At the summit in Jordan, the Quartet members issued a joint statement deploring both the "brutal terror attacks" on Israelis by Hamas and expressing "deep concern" at the deaths of Palestinian civilians in recent Israeli reprisal attacks. George Papandreou, the foreign minister of Greece, which currently holds the presidency of the EU, condemned both "extrajudicial killings" by Israel and Palestinian suicide attacks. The international mediators are trying to appear even-handed in the pressure they are applying on both sides: on Mr Sharon to end Israel's "assassination policy" against Palestinian political leaders, and on Mr Abbas to use the security forces of the Palestinian Authority (PA) to disarm the militants.
Though the assassination policy is deeply unpopular among Israelis, Mr Sharon is anxious to avoid appearing soft on terrorism at a time when he is arousing the ire of the Israeli settler movement and its political backers. He recently ordered the dismantling of some unauthorised Jewish outposts in the occupied territories—one of Israel's obligations under the road map. Though Mr Sharon has seemed prepared to stop targeting Palestinian political leaders, he insists on Israel's right to eliminate "ticking bombs"—those it believes to be actively preparing suicide bombings or other attacks. Earlier this month, he persuaded Mr Bush to tone down America's criticism of Israel's attempt to kill Aziz Rantisi, a senior Hamas leader, by presenting intelligence that Israel said showed Mr Rantisi's direct involvement in planning attacks.
Mr Abbas, in turn, is under fire from his hardliners: they reject the road map and accuse him of a sell-out for not insisting on full Israeli withdrawal from the occupied territories and on the right of return for Palestinian refugees who fled when Israel was created in 1948. Mr Powell told Mr Abbas on Friday that, if the PA's forces took control of the situation in Gaza, the scene of most recent attacks, then Palestinians would come to realise that "Hamas and other terrorist organisations perhaps do not have the right answer." He pressed Mr Abbas to hurry up with reforms of the PA's forces and to produce detailed plans on how these would take over the security of those parts of the occupied territories from which Israel is prepared to withdraw its troops. Mr Abbas, however, is reluctant to try to use force against the militants for fear of setting off a civil war among his people.

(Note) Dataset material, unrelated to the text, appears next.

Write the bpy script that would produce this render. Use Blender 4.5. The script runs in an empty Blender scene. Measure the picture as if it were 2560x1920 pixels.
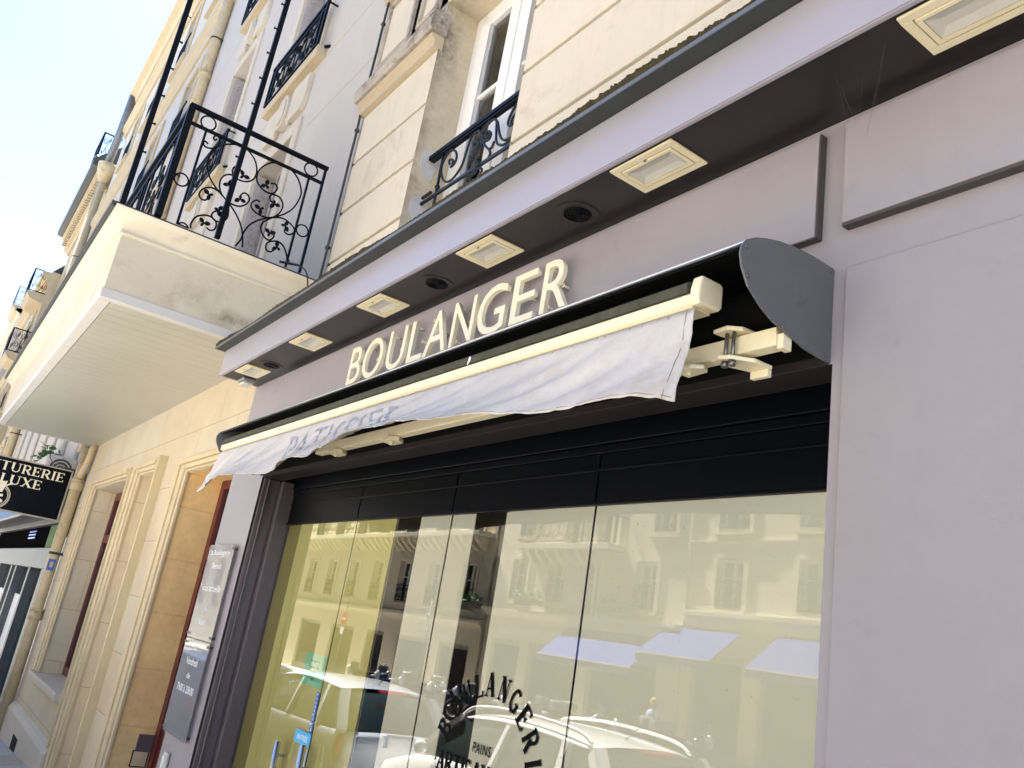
import bpy, bmesh, math, random
from mathutils import Vector, Matrix, noise as mnoise
random.seed(7)
rad = math.radians
scene = bpy.context.scene
COL = scene.collection

# ------------------------------------------------------------------ camera
CAM_R = ((0.58204471, 0.79781899, 0.15719035),
         (-0.15726277, 0.30010216, -0.94085446),
         (-0.79780472, 0.52289918, 0.3001401))
cd = bpy.data.cameras.new('camera'); cam = bpy.data.objects.new('camera', cd); COL.objects.link(cam)
cd.sensor_width = 36.0; cd.lens = 36.0 * 2100.5 / 2560.0
cd.clip_start = 0.02; cd.clip_end = 3000
M = Matrix.Identity(4)
for i in range(3):
    M[i][0] = CAM_R[0][i]; M[i][1] = -CAM_R[1][i]; M[i][2] = -CAM_R[2][i]
M[0][3], M[1][3], M[2][3] = 0.0, -2.1, 1.65
cam.matrix_world = M
scene.camera = cam

# ------------------------------------------------------------------ sky and sun
SUN = Vector((-0.58, 0.09, 0.80)).normalized()
EL = math.asin(SUN.z); AZ = math.atan2(SUN.x, SUN.y)
world = bpy.data.worlds.new('World'); scene.world = world; world.use_nodes = True
wn = world.node_tree; wn.nodes.clear()
sky = wn.nodes.new('ShaderNodeTexSky'); sky.sky_type = 'NISHITA'; sky.sun_disc = False
sky.sun_elevation = EL; sky.sun_rotation = AZ; sky.air_density = 0.45; sky.dust_density = 0.12; sky.ozone_density = 1.0
bg = wn.nodes.new('ShaderNodeBackground'); bg.inputs['Strength'].default_value = 0.055
wo = wn.nodes.new('ShaderNodeOutputWorld')
wn.links.new(sky.outputs[0], bg.inputs[0]); wn.links.new(bg.outputs[0], wo.inputs[0])
sl = bpy.data.lights.new('sun', 'SUN'); sl.energy = 5.0; sl.angle = rad(0.5); sl.color = (1.0, 0.96, 0.90)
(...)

International efforts to secure a ceasefire will continue, despite the blow to their prospects from the weekend's violence. Egyptian mediators have been negotiating with Palestinian militant leaders to try to persuade them to end attacks on Israelis in return for an Israeli pullback in parts of the occupied territories. So far these talks have been inconclusive, but on Sunday Ahmed Maher, Egypt's foreign minister, said they would continue. Though Hamas threatened "thundering retaliation" for the shooting of Mr Kawasme, it said a ceasefire was still possible if Israel agreed to stop targeting Palestinian leaders and pull back its troops in Gaza.
If it were not for the heavy pressure now being applied by international mediators, the recent rounds of attacks and reprisals might already have killed off any hopes for a ceasefire, and with it the road map's prospects for success. To encourage the Palestinians and their Arab backers to support the peace process, Mr Bush is holding out the prospect of extending across the Middle East the free-trade agreements with America that Israel and Jordan already enjoy. As Mr Powell noted on Monday, for the peace process to succeed it must be accompanied by economic development and better job opportunities.
If a lasting truce can be agreed, a considerable peace dividend could be in prospect: Israel's security clampdown in the occupied territories, in response to the Palestinian intifada (uprising) launched in 2001, has cost many Palestinians their jobs and left them in penury. The uprising has also hit Israel's economy: the country's central bank reckons it cut as much as 3.8% off Israel's national income last year. In a sign that the economic benefits of peace are being recognised, even in the midst of the current conflict, Israel's infrastructure minister, Yosef Paritzky, revealed on Sunday that he had held talks with Salam Fayyad, the Palestinian finance minister, about a project to build a $400m pipeline so the Palestinians could sell Israel natural gas from reserves off the shores of Gaza.